Three times in the last few months I’ve had the “DBIC or raw DBI” discussion. People have told me that they don’t use DBIC because raw DBI is better. And each time, the person promoting DBI in the discussion has used an argument that boils down to “DBIC is probably useful for people who don’t know SQL very well”.
I find that argument really puzzling. Not least because I like to think that I know more than a little about SQL. SQL is a skill that that has run through my career for longer than Perl. I’ve been using SQL since I left college in 1988. I only started using Perl in about 1996. And yet, although I still consider myself a bit of an expert in SQL, I use DBIC for pretty much all of the database work I do these days – and have done for about five years.
I use DBIC not because I don’t understand SQL. I use it because it makes my life easier. I use it because it frees up some of the time I used to spend dealing with the minutia of database communication so that I can spend it working on other, more interesting, parts of my project.

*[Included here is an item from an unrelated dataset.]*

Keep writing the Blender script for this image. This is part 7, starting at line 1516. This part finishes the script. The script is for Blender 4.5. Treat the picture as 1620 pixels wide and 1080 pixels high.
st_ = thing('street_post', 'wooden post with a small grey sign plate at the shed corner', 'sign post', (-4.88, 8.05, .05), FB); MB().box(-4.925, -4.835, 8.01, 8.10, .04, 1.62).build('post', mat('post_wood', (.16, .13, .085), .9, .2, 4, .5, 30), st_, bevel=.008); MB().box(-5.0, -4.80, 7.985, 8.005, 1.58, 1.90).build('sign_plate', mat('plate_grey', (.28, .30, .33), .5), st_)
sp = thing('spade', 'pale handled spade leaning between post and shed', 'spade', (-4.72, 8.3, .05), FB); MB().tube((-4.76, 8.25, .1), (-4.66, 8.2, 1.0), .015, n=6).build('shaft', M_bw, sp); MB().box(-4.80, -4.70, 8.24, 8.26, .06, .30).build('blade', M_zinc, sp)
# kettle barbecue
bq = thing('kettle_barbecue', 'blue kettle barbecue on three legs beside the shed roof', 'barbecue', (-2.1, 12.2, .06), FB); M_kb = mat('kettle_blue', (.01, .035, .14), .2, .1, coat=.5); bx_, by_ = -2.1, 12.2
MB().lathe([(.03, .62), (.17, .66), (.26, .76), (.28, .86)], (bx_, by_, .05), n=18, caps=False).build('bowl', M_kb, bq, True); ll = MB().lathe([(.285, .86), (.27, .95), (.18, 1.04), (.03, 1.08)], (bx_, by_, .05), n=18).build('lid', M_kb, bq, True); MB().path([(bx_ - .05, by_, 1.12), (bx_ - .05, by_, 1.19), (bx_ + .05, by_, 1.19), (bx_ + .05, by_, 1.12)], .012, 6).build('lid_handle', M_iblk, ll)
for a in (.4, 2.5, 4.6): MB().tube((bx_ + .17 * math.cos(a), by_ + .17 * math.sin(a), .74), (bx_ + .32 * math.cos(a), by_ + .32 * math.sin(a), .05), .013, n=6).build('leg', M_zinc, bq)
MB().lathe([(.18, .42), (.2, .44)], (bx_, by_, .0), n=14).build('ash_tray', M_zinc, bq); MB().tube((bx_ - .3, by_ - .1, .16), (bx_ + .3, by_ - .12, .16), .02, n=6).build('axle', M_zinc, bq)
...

When I’m running training courses that introduce DBIC I have slide that is entitled “SQL is Boring”. It’s a joke of course but, like all the best jokes, it gets a laugh because there’s more than a little truth in it. There are, of course, many interesting SQL problems. I’ve spent many an enjoyable (if slightly frustrating at the time) hour trying to coax the right data out of complex query with correlated subqueries, outer joins and aggregated functions. But that’s the exception rather than the rule.
The vast majority of the SQL I write for the applications I work on is incredibly boring. It’sย boring because it’s all so similar. You get the data to present a list of objects to the user. The user selects the object they’re interested in, so you select all the data about that object. You might select some data about related objects. The user changes some of that data, so you update that row in the database. On a good day, you might delete an object from the database. Or insert a new one. Most of the SQL you need is like that. It’s boring.
We have computers to do the boring work for us. So let the computer generate all that boring SQL. Free up your time to work on the gnarly and interesting problems.
But that’s not the only advantage of using DBIC (or some other ORM). Think about the data that you get back from the database. The data you get back from a DBI call is an array. Or perhaps a hash. Or maybe a multi-dimension data structure if you’re using one of DBI’x more complex fetch() methods. But it’s still a dumb variable. From DBIC, I get an object. An intelligent variable. A variable that knows how to react to various messages. A variable that will save any changes back to the database automatically without me having to worry about where it came from and making sure that I’m writing it back to the right place.
I’m not saying for a second that there’s no place for DBI any more. For a start, DBI underlies DBIC so it’s still a vital part of our toolkit. And of course I still use it for quick one-off scripts. But when those scripts are still hanging round being used and maintained three months later (as they always are) I’ll rewrite them to use DBIC.
If you want to write large applications that are going to be easy to maintain and extend, then you should really be using DBIC (or something similar). I don’t care how well you know SQL. DBIC will make your life easier.
I’ve just mentioned a couple of reasons why I think that DBIC makes my life easier. I’m sure I’ve missed important stuff. What do you think? Why do you use DBIC instead of DBI?